Absolute value functions, like the one given, are examples of piecewise functions. Piecewise functions are defined by different expressions based on different intervals of the domain. For an absolute value function, the domain is typically split into two intervals depending on the input value, resulting in a 'V' shape on the graph.
These functions can be expressed as two linear expressions:

• If the value inside the absolute value is non-negative, the function behaves like a linear function without the absolute value.
• If the value inside is negative, the absolute value changes the sign, converting it back to a positive, again creating a linear expression with a different slope.

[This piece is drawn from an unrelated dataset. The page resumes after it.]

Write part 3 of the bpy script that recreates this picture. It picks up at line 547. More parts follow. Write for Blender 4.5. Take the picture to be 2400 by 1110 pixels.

Understanding piecewise functions is crucial because it helps in sketching the graph, finding vertices, and solving for specific values like in the exercise.

The vertex of an absolute value function is the critical point where the graph changes direction, forming the point of the 'V'.
For the function \( f(x) = \left| \frac{x}{2} - 7 \right| \), the vertex occurs when the expression inside the absolute value is zero. This is because zero is the turning point where the output switches from decreasing to increasing or vice-versa.

To find the vertex:

• Set the inside of the absolute value to zero: \( \frac{x}{2} - 7 = 0 \).
• Solve for \( x \), resulting in \( x = 14 \).
• Plug \( x = 14 \) back into the function to find \( y \): \( f(14) = \left| 0 \right| = 0 \).

The vertex is thus \( (14, 0) \), representing the smallest \( y \)-value in this context.

Coordinate geometry helps visualize mathematical functions. It involves plotting points, lines, and curves on a coordinate plane to understand better how a function behaves.
For absolute value functions, specifically, coordinate geometry allows us to see the unique 'V' shape formed by the piecewise linear expressions.

To graph such functions:

• Identify critical points such as the vertex, which serves as a turning point.
• Plot points on either side of the vertex to see how the function behaves in different intervals.

By understanding coordinate geometry and practicing plotting these points and pieces, we can efficiently graph and analyze functions like \( f(x) = \left| \frac{x}{2} - 7 \right| \), making it easier to determine features like minimum values and intercepts.